Btrfs-filesystem-to-end-all-filesystems
There are some good stuff on the horizon! It’s called is is an btrfs (“butter-fs”). It was originally announced/”released” over a year ago by our friends at Oracle and has, in my opinion, not quite received the attention it deserves. I’m keeping a close eye on the very intensive devlopment of this as the feature list is very interesting from several aspects. It’s got some of the big names behind it and will undoubtedly be widely deployed and accepted into the vanilla kernel once stable.
btrfs, like ZFS, implements copy-on-write model, so yes – it will be able to do snapshots! Writeable ones at that. In fact, it’s got the ability to do snapshots of snapshots! Quasi-MVC filesystem! COW unfortunately makes a filesystem more prone to fragmentation, but luckily btrfs comes with online defragmentation and fs check abilities. The speed of read and write operations will obviously be impaired during such operations, but there’s always ways around that in most performance sensitive setups! If not, there should be! Sadly, COW isn’t that good of a choice for database workloads. But fret not, COW can be disabled with a mount option (-o nodatacow). This doesn’t mean you will lose the snapshot ability, as btrfs ignores this option if a data extent is referenced by more than one snapshot, so COW will, as far as I understand, be enabled from that you initiate a snapshot and stay that way until you’re done with it.
Early benchmarks show that btrfs is extremely fast at writing, and a little poorer at reading. It will be interesting to see how these numbers change as development proceeds. If added features will have any negative impact on performance. As a side note – I was quite surprised to see the poor numbers for ext3 in these benchmarks!
So if you’re a DBA and your data fits in memory, this filesystem will be right up your alley.
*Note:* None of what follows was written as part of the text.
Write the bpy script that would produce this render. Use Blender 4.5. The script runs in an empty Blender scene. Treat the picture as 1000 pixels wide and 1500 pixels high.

With a reasonable amount of tables and some proper values for innodb_open_files and table_cache, I wouldn’t expect any remarkable difference in day-to-day database operation since the real bottleneck usually is in the hardware. This is generally speaking of course. I’m sure there are workloads out there which will benefit a lot more than “the norm”. Likewise, people with awkward read heavy setups with a lot of data in a lot of files may probably be better off not using btrfs. If you, like myself, often use blinks of an eye as a unit, you know what I’m talking about.
Yet another interesting functionality built in is the multiple device support. I will not call it a substitute for proper hardware based RAID, but could well be one for LVM (bearing the snapshots in mind as well)!
Another thing worth keeping an eye on is a related project; CRFS which may turn out to be a worthy NFS replacement. While it’s planned to get failover capabilities, I would much rather have seen a client-agnostic MogileFS-style implementation.
Sadly, they are not production ready yet. By far. But it’s something to look forward to. I’ll give it a version or two until I will put it under the microscope further and chuck some real world load onto it. Can’t wait!